→ Short exercise:
Would you pull out every line of the material that contains the string "script"?

→ Data listing:
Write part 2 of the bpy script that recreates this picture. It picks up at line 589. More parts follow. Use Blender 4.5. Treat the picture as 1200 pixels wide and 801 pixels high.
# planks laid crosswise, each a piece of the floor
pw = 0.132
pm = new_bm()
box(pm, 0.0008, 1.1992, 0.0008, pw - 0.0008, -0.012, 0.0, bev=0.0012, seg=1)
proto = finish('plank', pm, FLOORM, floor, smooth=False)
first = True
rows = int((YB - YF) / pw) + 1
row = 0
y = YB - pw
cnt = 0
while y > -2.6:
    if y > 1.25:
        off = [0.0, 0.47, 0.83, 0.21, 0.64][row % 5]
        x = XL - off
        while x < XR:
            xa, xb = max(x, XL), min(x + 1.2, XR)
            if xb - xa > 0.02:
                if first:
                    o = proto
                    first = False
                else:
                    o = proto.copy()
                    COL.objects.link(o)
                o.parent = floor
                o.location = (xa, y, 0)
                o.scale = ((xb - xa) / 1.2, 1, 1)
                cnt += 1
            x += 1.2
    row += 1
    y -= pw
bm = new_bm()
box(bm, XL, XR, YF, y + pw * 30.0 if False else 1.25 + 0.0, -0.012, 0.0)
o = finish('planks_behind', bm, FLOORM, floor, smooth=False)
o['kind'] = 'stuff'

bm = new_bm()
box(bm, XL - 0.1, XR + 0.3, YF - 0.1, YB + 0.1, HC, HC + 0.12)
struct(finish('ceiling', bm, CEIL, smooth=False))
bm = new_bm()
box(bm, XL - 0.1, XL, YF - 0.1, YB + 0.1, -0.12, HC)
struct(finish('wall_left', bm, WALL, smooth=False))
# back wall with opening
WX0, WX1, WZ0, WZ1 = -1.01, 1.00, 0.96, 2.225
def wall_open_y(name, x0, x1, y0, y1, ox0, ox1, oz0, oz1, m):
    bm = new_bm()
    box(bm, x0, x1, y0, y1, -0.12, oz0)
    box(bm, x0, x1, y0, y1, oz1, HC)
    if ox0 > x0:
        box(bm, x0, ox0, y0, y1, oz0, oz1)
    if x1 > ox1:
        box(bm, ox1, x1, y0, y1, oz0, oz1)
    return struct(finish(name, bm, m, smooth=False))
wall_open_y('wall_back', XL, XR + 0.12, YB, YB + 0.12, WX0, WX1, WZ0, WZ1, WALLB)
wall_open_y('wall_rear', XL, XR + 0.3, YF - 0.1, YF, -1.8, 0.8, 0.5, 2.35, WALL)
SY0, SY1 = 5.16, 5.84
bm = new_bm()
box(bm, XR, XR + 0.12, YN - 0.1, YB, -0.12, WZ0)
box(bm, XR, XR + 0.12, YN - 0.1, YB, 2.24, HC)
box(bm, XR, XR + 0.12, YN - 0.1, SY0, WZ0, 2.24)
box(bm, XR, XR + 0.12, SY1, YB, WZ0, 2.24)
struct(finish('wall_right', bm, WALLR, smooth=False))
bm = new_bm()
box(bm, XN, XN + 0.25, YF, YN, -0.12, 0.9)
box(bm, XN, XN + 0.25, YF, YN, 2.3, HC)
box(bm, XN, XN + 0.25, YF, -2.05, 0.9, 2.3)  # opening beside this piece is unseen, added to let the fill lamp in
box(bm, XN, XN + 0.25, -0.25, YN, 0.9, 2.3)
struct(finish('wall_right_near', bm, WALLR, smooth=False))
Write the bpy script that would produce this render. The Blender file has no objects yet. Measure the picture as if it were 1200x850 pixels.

→ Output of the exercise:
Write part 2 of the bpy script that recreates this picture. It picks up at line 589. More parts follow. Use Blender 4.5. Treat the picture as 1200 pixels wide and 801 pixels high.
Write the bpy script that would produce this render. The Blender file has no objects yet. Measure the picture as if it were 1200x850 pixels.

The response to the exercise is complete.